Buzz Aldrin, astronot kedua yang mendarat di Bulan. Kredit: Arsip NASA |
Dengan Stasiun Luar Angkasa Internasional yang dijadwalkan untuk dinonaktifkan dengan diterjunkan langsung ke laut pada tahun 2024, masing-masing lembaga antariksa AS dan Rusia dipastikan akan saling bergantung pada satu sama lain untuk mengembangkan dan mengeksplorasi luar angkasa lebih jauh.
Rusia yang dikenal baik dalam mengembangkan modul luar angkasa, seperti dilansir InfoAstrnomy.org dari majalah Popular Mechanics, mereka akan merancang modul dan habitat bagi astronot kedua negara yang akan kembali ke Bulan tersebut.
Kerja sama antara kedua lembaga antariksa ini akan membantu AS mendirikan basis luar angkasa lain yang bisa menjadi titik transit untuk eksplorasi ke Mars, begitupun dengan Rusia dan negara-negara maju lainnya.
Associate Administrator untuk Eksplorasi Antariksa Manusia NASA, William Gerstenmaier, mengatakan misi ke Bulan memiliki potensi besar sebagai "batu loncatan" manusia menjelajah lebih jauh ke luar angkasa.
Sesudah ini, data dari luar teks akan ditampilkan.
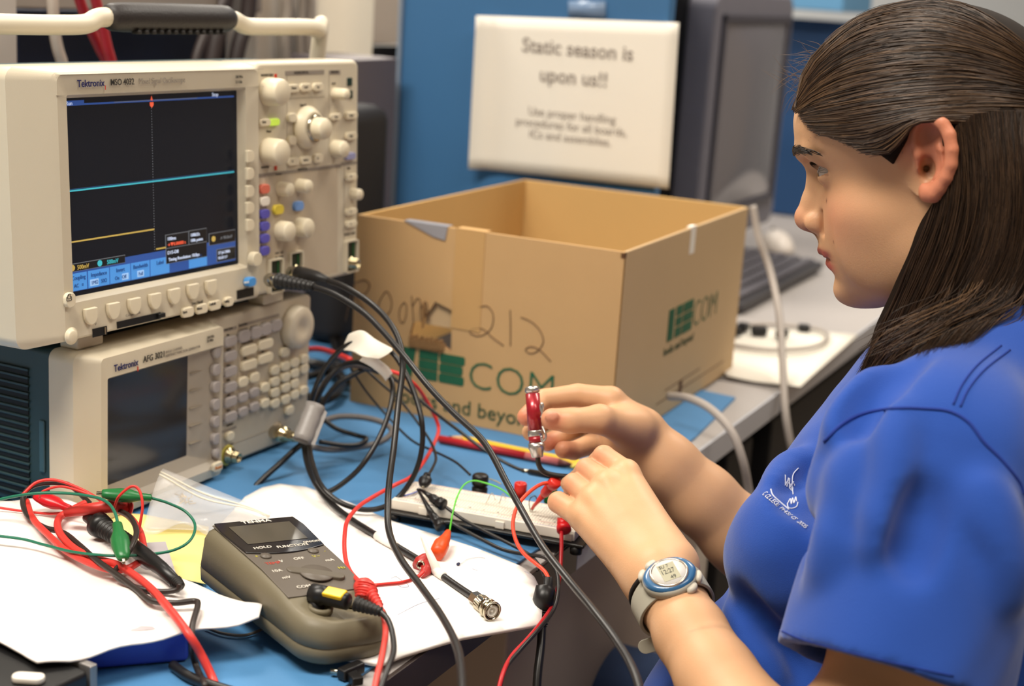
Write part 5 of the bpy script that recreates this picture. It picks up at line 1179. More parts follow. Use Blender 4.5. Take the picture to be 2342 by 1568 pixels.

“Amerika Serikat dan Rusia akan menjadikan Bulan sebagai 'stasiun luar angkasa' baru. Anggap saja sebagai awal dari sistem transit dari Bumi menuju planet Mars," ungkap Gerstenmaier.
AS dan Rusia akan mencoba misi yang diperkirakan berlangsung hampir 400 hari di permukaan Bulan pada akhir tahun 2020-an untuk mempersiapkan misi ke planet Mars.
Kolaborasi antara kedua negara ini sebenarnya tidak sepenuhnya mengejutkan, AS dan Rusia telah lama bekerja sama dalam misi asosiasi mereka di Stasiun Luar Angkasa Internasional yang pertama dimulai pada tahun 1993.
Bagaimana dengan Indonesia? Kita sedang mengalami kemunduran ke abad pertengahan, terlalu ribut memperdebatkan bagaimana bentuk Bumi, sementara negara-negara lain sudah memiliki visi dan misi yang matang untuk menjelajahi luar angkasa.